Entscheidend: In welcher Höhe werden Aufnahmen gemacht

Laut Gutachten ist der Dienst von Google Street View nur unter gewissen Einschränkungen zulässig. Entscheidend sei unter anderem, in welcher Höhe die Aufnahmen gemacht würden, erläuterten die Wissenschaftler Thomas Dreier und Indra Spiecker vom Zentrum für Angewandte Rechtswissenschaft in Karlsruhe. "Zulässig ist, was auch ein normaler Passant sehen kann. Was darüber hinaus geht, ist nicht mehr zulässig", so Dreier. Eine natürliche Grenze liege bei etwa zwei Metern. Google filme aber teilweise in einer Höhe von 2,90 Metern und könne so auch über natürliche Sichtschutze wie Mauern oder Hecken hinwegfilmen.

Bilder von Einfamilienhäusern und von Gebäuden in ländlichen Gegenden dürfen nach Ansicht der Wissenschaftler nicht im Internet verbreitet werden. Die Häuserfassade und die Umgebung lasse für Dritte Rückschlüsse auf die Wohnsituation einzelner Personen zu, erklärte Spiecker. "Das muss aber verhindert werden." Unproblematisch seien dagegen Mehrfamilienhäuser in Straßen, die das typische Stadtbild darstellen.

Deutschland weitgehend abgelichtet

Seit anderthalb Jahren sind Mitarbeiter von Google auch in Deutschland unterwegs und nehmen mit 360-Grad-Kameras, die auf Autos oder auch Zweirädern montiert sind, die Straßenansichten und öffentlichen Plätze auf. Mit fotorealistischen, dreidimensionalen Darstellungen sollen traditionelle Kartendienste im Internet der Vergangenheit angehören.
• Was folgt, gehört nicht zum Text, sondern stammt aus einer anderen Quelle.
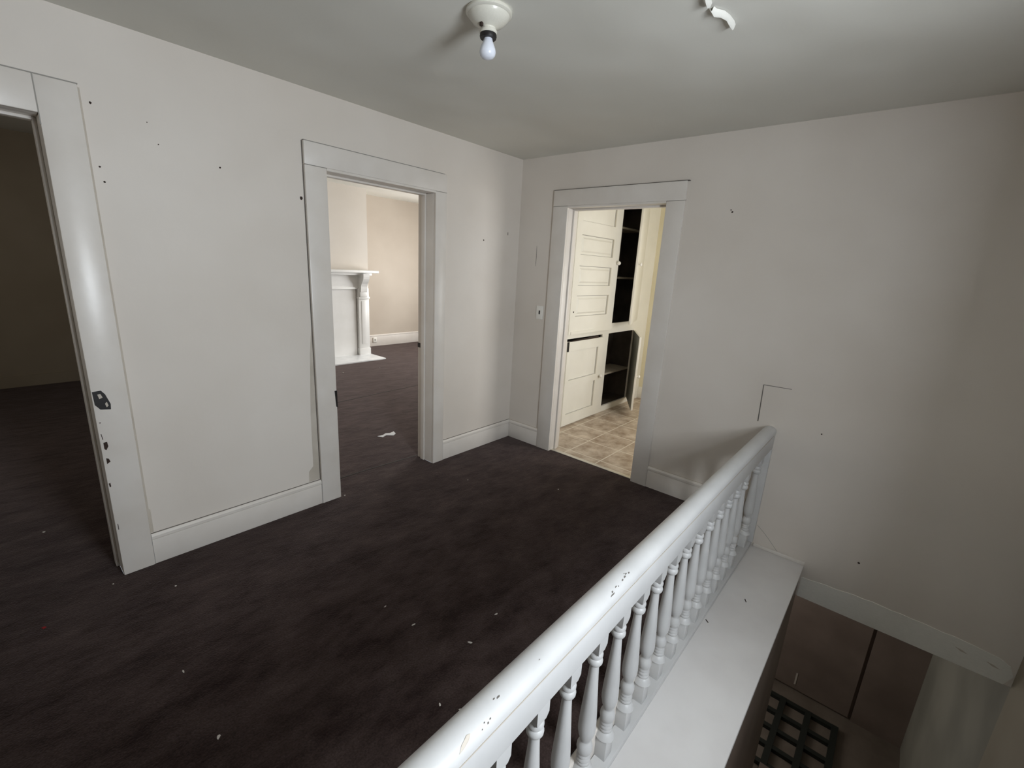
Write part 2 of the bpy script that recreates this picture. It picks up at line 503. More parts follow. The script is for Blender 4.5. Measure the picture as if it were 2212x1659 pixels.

Für den Street-View-Dienst werden die Bilder dann nahtlos zusammengefügt, so dass sich der Nutzer die Straßen im Detail ansehen kann. Deutschland soll bereits weitgehend abgelichtet sein, auch wenn der US-Konzern wegen des Widerstands von Politikern, Datenschützern und einiger Kommunen länger mit einem Start von Street View in Deutschland wartete. Den im Mai 2007 vorgestellten Dienst gibt es bereits unter anderem in den USA und Großbritannien.

"Kommerzialisierung der Privatsphäre hat Grenzen "

Das Gutachten zeige die Schwachstellen von Google Street View und enthalte wichtige datenschutzrechtliche Anregungen, teilte der rheinland-pfälzische Landesbeauftragte für Datenschutz, Edgar Wagner, mit. Es mache deutlich, dass Google respektlos mit der Privatsphäre der Bürger umgehe und dass gesetzgeberischer Handlungsbedarf bestehe. "Google muss lernen, dass die Kommerzialisierung der Privatsphäre Grenzen hat", sagte Wagner.

Die Landesregierung will das Rechtsgutachten den Datenschutzbeauftragten des Bundes und der Länder zur Verfügung stellen. Diese sollen prüfen, ob Google Street View damit neue Auflagen gemacht werden können. Justizminister Bamberger sieht die Vorlage vor allem als "Anreiz, neue Gespräche mit Google zu führen." Der aktuelle Diskussionsprozess solle mit dem Gutachten weiter befördert werden. Sollte Google dennoch nicht zu Kompromissen bereit sein, will Bamberger mit seinen Länderkollegen über den Bundesrat aktiv werden: "Dann machen wir halt ein Gesetz."

Schaar warnt vor Straßenfoto-Dienst

Der Bundesdatenschutzbeauftragte Peter Schaar warnte vor dem Straßenfoto-Dienst. "Google kann die Fotos von den Häusern, Straßen und Menschen mit anderen Informationen verknüpfen", sagte Schaar dem "Tagesspiegel" (Dienstag). "Wie und wo man wohnt, kann Rückschlüsse auf die Einkommensverhältnisse zulassen." Das könne bei Kreditanfragen eine Rolle spielen oder bei der Suche nach einem Arbeitsplatz. Schaar forderte Google auf, den Bürgern aktiv mitzuteilen, dass die Fotos existieren und dass die Betroffenen einer Veröffentlichung widersprechen können.

Positiv bewertete Schaar den Vorstoß von Bundesinnenminister de Maizière, dass Firmen den Kunden einmal im Jahr sagen sollen, welche Daten sie über sie gespeichert haben. Allerdings müssten hier die gleichen Grundsätze für Staat und Wirtschaft gelten.